トランプ関税と「戦略的自律性」
トランプ氏は大統領選期間中から「インドがロシア産原油を買うなら代償を払わせる」と公言。11月からロスネフチ、ルクオイルなど主要ロシア石油企業と関連タンカーへの制裁も本格化させた。表向きの狙いはロシアのエネルギー収入を削ぐことだが、いくつかの思惑がある。
まずインド経由でロシア産原油が精製品として西側市場に逆流する回路を断つ。次にインドの輸入元を中東や米国にシフトさせ、エネルギー安全保障の面でも米国との相互依存を高める。第三に「ロシアに甘い中立国」とみなされてきたインドに代償を負わせる――ことだ。

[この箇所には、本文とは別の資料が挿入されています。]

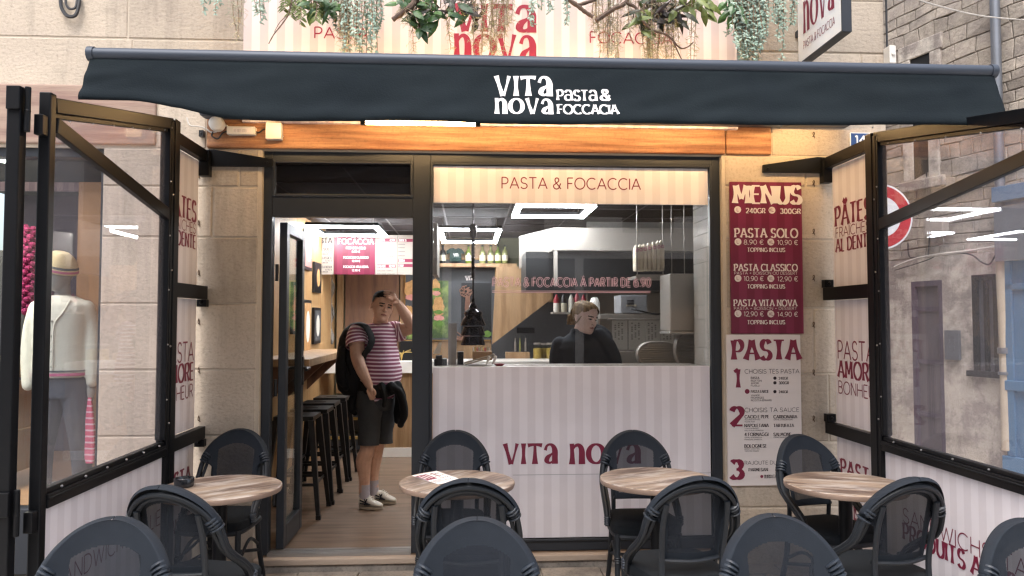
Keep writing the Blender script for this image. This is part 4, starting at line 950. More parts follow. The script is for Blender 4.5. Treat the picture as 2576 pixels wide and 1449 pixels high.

モディ外交のキーワードになっているのが「戦略的自律性」。冷戦期からインド外交の基底にある「非同盟」の現代版だ。米中対立が激化し、ロシアがウクライナ戦争で西側と全面的に衝突する中で、インドはどちらの陣営にも完全にはくみしないとの立場を貫く。
22年9月、ウズベキスタン・サマルカンドで開かれた上海協力機構(SCO)首脳会議でモディ氏はプーチンに「今日の時代は戦争の時代ではない。民主主義、外交、対話が世界を動かすと何度も電話で伝えてきた」と告げた。このフレーズは国連総会でも再三引用された。